Task:
Each line that follows is to be retyped exactly.
»»
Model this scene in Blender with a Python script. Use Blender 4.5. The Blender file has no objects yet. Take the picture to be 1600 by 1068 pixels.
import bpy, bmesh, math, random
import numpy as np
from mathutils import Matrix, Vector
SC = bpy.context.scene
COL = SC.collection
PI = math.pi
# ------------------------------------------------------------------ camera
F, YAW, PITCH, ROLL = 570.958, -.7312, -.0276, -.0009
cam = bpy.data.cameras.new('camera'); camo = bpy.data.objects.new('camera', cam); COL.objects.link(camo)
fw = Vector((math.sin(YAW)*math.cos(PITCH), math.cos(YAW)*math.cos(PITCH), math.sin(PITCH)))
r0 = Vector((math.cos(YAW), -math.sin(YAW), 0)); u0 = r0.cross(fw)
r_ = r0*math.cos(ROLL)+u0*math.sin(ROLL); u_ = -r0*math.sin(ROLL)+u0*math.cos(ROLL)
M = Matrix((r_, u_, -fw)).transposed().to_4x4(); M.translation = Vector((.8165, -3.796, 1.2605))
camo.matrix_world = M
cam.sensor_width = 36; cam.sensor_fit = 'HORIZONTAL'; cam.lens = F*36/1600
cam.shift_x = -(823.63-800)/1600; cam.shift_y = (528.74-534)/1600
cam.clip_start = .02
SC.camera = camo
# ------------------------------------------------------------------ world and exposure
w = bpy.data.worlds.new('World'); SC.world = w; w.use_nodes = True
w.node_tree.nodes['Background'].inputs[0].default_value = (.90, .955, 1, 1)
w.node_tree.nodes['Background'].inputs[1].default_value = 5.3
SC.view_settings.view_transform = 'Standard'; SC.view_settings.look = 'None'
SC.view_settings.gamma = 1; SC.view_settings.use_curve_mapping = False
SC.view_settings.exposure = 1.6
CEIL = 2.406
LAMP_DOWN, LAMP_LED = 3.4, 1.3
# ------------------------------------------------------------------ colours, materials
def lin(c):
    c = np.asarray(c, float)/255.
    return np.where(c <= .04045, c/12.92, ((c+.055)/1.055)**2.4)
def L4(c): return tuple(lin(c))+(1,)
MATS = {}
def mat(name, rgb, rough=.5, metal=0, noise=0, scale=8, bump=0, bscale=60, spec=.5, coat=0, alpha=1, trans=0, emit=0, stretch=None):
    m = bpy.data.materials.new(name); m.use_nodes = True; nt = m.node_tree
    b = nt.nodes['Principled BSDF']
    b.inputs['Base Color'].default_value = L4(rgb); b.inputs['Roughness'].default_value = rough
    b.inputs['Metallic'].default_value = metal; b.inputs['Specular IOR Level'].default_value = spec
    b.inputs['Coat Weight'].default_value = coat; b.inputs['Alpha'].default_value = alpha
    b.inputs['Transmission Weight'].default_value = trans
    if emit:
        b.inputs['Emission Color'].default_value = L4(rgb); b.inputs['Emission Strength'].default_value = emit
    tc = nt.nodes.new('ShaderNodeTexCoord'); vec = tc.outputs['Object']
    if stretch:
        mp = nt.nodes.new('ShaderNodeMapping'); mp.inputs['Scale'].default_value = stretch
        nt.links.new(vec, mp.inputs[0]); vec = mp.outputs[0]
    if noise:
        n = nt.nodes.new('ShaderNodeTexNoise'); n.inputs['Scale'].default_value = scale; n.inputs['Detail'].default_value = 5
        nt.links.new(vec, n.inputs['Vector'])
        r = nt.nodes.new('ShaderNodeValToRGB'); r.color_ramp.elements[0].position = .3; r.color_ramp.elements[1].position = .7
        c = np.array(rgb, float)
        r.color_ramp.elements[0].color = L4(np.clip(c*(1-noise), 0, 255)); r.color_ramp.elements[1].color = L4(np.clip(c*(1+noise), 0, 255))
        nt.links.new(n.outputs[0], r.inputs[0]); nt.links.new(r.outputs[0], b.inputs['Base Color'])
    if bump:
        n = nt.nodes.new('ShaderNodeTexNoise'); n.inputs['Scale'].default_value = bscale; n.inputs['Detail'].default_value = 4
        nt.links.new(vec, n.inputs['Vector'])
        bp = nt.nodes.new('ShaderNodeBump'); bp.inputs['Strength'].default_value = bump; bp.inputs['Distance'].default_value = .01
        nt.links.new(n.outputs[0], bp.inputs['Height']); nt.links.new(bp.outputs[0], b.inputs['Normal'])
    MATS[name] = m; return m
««
Task answer:
Model this scene in Blender with a Python script. Use Blender 4.5. The Blender file has no objects yet. Take the picture to be 1600 by 1068 pixels.
import bpy, bmesh, math, random
import numpy as np
from mathutils import Matrix, Vector
SC = bpy.context.scene
COL = SC.collection
PI = math.pi
# ------------------------------------------------------------------ camera
F, YAW, PITCH, ROLL = 570.958, -.7312, -.0276, -.0009
cam = bpy.data.cameras.new('camera'); camo = bpy.data.objects.new('camera', cam); COL.objects.link(camo)
fw = Vector((math.sin(YAW)*math.cos(PITCH), math.cos(YAW)*math.cos(PITCH), math.sin(PITCH)))
r0 = Vector((math.cos(YAW), -math.sin(YAW), 0)); u0 = r0.cross(fw)
r_ = r0*math.cos(ROLL)+u0*math.sin(ROLL); u_ = -r0*math.sin(ROLL)+u0*math.cos(ROLL)
M = Matrix((r_, u_, -fw)).transposed().to_4x4(); M.translation = Vector((.8165, -3.796, 1.2605))
camo.matrix_world = M
cam.sensor_width = 36; cam.sensor_fit = 'HORIZONTAL'; cam.lens = F*36/1600
cam.shift_x = -(823.63-800)/1600; cam.shift_y = (528.74-534)/1600
cam.clip_start = .02
SC.camera = camo
# ------------------------------------------------------------------ world and exposure
w = bpy.data.worlds.new('World'); SC.world = w; w.use_nodes = True
w.node_tree.nodes['Background'].inputs[0].default_value = (.90, .955, 1, 1)
w.node_tree.nodes['Background'].inputs[1].default_value = 5.3
SC.view_settings.view_transform = 'Standard'; SC.view_settings.look = 'None'
SC.view_settings.gamma = 1; SC.view_settings.use_curve_mapping = False
SC.view_settings.exposure = 1.6
CEIL = 2.406
LAMP_DOWN, LAMP_LED = 3.4, 1.3
# ------------------------------------------------------------------ colours, materials
def lin(c):
    c = np.asarray(c, float)/255.
    return np.where(c <= .04045, c/12.92, ((c+.055)/1.055)**2.4)
def L4(c): return tuple(lin(c))+(1,)
MATS = {}
def mat(name, rgb, rough=.5, metal=0, noise=0, scale=8, bump=0, bscale=60, spec=.5, coat=0, alpha=1, trans=0, emit=0, stretch=None):
    m = bpy.data.materials.new(name); m.use_nodes = True; nt = m.node_tree
    b = nt.nodes['Principled BSDF']
    b.inputs['Base Color'].default_value = L4(rgb); b.inputs['Roughness'].default_value = rough
    b.inputs['Metallic'].default_value = metal; b.inputs['Specular IOR Level'].default_value = spec
    b.inputs['Coat Weight'].default_value = coat; b.inputs['Alpha'].default_value = alpha
    b.inputs['Transmission Weight'].default_value = trans
    if emit:
        b.inputs['Emission Color'].default_value = L4(rgb); b.inputs['Emission Strength'].default_value = emit
    tc = nt.nodes.new('ShaderNodeTexCoord'); vec = tc.outputs['Object']
    if stretch:
        mp = nt.nodes.new('ShaderNodeMapping'); mp.inputs['Scale'].default_value = stretch
        nt.links.new(vec, mp.inputs[0]); vec = mp.outputs[0]
    if noise:
        n = nt.nodes.new('ShaderNodeTexNoise'); n.inputs['Scale'].default_value = scale; n.inputs['Detail'].default_value = 5
        nt.links.new(vec, n.inputs['Vector'])
        r = nt.nodes.new('ShaderNodeValToRGB'); r.color_ramp.elements[0].position = .3; r.color_ramp.elements[1].position = .7
        c = np.array(rgb, float)
        r.color_ramp.elements[0].color = L4(np.clip(c*(1-noise), 0, 255)); r.color_ramp.elements[1].color = L4(np.clip(c*(1+noise), 0, 255))
        nt.links.new(n.outputs[0], r.inputs[0]); nt.links.new(r.outputs[0], b.inputs['Base Color'])
    if bump:
        n = nt.nodes.new('ShaderNodeTexNoise'); n.inputs['Scale'].default_value = bscale; n.inputs['Detail'].default_value = 4
        nt.links.new(vec, n.inputs['Vector'])
        bp = nt.nodes.new('ShaderNodeBump'); bp.inputs['Strength'].default_value = bump; bp.inputs['Distance'].default_value = .01
        nt.links.new(n.outputs[0], bp.inputs['Height']); nt.links.new(bp.outputs[0], b.inputs['Normal'])
    MATS[name] = m; return m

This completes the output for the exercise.